── Dataset excerpt ──

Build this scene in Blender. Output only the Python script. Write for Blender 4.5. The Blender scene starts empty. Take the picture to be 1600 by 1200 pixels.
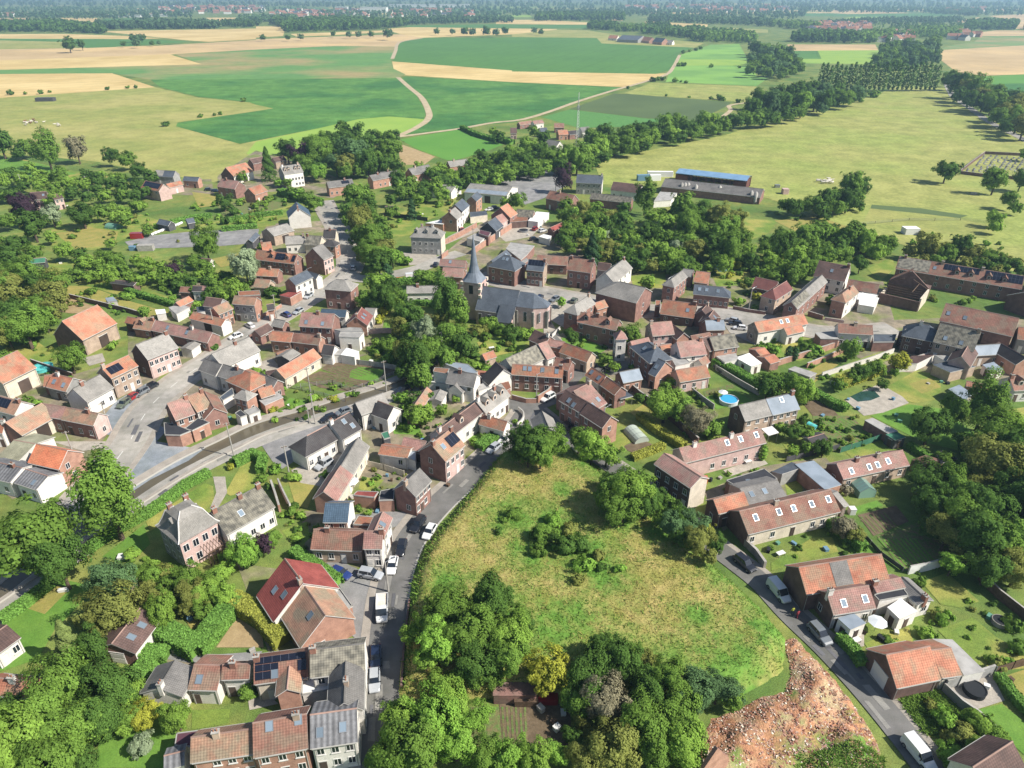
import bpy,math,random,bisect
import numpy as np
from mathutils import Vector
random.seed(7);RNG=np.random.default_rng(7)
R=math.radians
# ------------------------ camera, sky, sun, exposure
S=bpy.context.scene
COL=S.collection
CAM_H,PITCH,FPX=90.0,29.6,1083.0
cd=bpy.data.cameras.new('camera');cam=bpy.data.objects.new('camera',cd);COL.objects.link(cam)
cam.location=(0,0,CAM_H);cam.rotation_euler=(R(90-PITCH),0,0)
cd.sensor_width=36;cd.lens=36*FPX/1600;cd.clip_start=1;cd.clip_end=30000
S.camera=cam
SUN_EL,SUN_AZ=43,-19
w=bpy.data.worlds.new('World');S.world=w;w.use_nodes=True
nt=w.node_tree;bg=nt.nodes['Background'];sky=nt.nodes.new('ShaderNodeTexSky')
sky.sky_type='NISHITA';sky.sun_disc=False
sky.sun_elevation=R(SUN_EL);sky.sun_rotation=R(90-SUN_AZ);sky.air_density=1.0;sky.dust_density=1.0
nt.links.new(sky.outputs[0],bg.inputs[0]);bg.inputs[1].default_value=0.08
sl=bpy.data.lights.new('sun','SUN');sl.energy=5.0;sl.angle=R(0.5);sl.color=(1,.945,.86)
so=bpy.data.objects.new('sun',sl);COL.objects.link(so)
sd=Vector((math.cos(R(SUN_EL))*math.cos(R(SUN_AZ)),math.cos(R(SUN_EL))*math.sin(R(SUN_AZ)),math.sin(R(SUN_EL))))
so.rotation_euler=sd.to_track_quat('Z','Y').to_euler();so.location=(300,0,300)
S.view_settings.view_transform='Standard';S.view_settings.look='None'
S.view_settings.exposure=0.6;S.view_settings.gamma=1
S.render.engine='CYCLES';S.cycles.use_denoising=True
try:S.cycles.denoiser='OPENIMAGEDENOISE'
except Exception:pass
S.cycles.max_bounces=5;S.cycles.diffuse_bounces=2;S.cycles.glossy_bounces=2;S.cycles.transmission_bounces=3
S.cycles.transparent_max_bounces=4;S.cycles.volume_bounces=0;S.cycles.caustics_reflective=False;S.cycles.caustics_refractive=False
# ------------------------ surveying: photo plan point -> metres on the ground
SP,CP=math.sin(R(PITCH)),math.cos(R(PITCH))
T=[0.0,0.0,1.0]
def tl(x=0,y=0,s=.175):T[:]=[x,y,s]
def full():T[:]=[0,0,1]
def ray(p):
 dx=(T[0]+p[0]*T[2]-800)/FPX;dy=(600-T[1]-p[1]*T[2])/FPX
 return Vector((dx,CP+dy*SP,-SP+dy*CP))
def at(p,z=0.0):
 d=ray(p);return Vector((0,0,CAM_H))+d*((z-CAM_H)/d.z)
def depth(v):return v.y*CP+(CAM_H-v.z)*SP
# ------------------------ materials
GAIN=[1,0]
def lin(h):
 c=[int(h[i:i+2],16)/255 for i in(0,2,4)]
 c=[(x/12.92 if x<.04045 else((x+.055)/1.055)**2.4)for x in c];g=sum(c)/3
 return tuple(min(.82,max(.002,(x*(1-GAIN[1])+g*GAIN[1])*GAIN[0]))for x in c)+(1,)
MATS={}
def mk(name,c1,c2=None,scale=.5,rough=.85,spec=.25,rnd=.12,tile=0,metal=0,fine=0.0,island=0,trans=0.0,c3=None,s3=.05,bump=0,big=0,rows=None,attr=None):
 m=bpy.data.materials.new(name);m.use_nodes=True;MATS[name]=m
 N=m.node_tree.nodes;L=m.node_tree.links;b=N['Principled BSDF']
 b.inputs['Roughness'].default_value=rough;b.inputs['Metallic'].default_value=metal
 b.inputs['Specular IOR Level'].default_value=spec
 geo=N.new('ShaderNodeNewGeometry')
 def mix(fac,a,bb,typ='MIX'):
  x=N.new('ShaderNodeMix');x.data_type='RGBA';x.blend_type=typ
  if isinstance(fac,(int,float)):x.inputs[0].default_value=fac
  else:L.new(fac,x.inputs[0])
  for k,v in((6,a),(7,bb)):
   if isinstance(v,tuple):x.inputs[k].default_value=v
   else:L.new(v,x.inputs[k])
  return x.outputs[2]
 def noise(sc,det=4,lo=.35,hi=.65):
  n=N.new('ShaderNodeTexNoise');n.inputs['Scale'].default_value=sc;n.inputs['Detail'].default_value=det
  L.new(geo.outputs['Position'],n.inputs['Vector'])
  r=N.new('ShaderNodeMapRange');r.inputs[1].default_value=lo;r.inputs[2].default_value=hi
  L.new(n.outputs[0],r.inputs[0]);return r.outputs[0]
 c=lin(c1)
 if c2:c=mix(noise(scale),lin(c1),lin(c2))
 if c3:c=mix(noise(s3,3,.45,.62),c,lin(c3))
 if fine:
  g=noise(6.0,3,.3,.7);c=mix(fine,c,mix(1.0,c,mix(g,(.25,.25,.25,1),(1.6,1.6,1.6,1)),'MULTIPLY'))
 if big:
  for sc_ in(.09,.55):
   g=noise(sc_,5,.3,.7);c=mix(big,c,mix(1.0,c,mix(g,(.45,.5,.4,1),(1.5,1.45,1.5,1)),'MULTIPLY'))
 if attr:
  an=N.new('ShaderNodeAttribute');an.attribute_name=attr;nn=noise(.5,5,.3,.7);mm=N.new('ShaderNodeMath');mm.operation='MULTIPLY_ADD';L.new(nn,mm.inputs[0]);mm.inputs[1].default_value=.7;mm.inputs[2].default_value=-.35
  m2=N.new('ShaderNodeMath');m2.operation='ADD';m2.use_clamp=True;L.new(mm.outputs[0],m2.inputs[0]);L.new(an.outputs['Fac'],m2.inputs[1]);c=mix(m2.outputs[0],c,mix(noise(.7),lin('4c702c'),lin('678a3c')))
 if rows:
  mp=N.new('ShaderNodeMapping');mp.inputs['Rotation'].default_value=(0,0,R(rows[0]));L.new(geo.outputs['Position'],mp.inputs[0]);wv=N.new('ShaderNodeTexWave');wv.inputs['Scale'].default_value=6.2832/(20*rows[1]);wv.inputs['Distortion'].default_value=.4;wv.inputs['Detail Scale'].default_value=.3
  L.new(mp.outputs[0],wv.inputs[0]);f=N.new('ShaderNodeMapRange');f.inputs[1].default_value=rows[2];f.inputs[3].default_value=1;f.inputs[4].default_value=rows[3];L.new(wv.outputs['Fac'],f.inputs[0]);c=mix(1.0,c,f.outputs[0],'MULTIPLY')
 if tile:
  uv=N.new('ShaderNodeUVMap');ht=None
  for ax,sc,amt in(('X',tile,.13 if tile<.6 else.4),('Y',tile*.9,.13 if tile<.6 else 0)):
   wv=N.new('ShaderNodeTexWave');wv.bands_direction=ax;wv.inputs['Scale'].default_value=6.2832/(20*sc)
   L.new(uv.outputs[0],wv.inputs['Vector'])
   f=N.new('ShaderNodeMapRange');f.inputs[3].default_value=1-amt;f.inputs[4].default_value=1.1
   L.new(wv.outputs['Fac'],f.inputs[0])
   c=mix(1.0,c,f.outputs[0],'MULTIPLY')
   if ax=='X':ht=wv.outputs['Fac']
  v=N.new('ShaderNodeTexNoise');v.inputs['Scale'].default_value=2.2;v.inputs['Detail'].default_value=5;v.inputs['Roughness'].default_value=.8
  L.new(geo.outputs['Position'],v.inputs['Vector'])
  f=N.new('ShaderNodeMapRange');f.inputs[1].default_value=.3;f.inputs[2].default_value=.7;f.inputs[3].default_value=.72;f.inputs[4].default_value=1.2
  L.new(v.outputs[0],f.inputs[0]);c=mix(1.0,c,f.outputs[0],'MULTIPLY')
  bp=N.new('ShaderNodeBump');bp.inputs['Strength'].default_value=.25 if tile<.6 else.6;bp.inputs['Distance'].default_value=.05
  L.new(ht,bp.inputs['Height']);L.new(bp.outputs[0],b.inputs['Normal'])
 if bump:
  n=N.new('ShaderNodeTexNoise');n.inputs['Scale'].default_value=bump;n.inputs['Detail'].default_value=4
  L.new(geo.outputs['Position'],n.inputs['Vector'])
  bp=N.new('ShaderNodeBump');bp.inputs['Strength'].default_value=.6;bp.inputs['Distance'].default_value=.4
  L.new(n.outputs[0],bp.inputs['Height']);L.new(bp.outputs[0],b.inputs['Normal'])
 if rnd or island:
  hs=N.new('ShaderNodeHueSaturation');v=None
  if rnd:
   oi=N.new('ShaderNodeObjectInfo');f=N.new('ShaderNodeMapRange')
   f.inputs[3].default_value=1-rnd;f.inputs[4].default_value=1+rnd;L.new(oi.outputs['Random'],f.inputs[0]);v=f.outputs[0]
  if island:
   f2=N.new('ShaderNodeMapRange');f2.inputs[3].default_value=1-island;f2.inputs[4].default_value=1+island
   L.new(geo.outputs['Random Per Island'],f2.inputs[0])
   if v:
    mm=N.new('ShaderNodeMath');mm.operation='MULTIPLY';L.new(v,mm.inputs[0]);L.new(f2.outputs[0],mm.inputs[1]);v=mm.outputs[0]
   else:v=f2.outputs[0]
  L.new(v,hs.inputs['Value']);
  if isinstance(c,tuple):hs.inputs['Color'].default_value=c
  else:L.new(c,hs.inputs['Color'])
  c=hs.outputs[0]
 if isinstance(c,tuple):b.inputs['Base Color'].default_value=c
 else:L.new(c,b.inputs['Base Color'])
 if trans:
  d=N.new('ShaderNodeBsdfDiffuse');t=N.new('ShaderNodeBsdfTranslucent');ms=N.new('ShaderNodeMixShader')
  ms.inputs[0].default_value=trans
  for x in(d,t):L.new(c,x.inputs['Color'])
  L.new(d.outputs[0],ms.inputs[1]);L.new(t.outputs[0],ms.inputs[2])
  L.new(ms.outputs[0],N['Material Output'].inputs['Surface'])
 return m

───

--- Task directions ---
Count the lines above in which the word "scene" appears, then state only that count.

--- Problem solution ---
2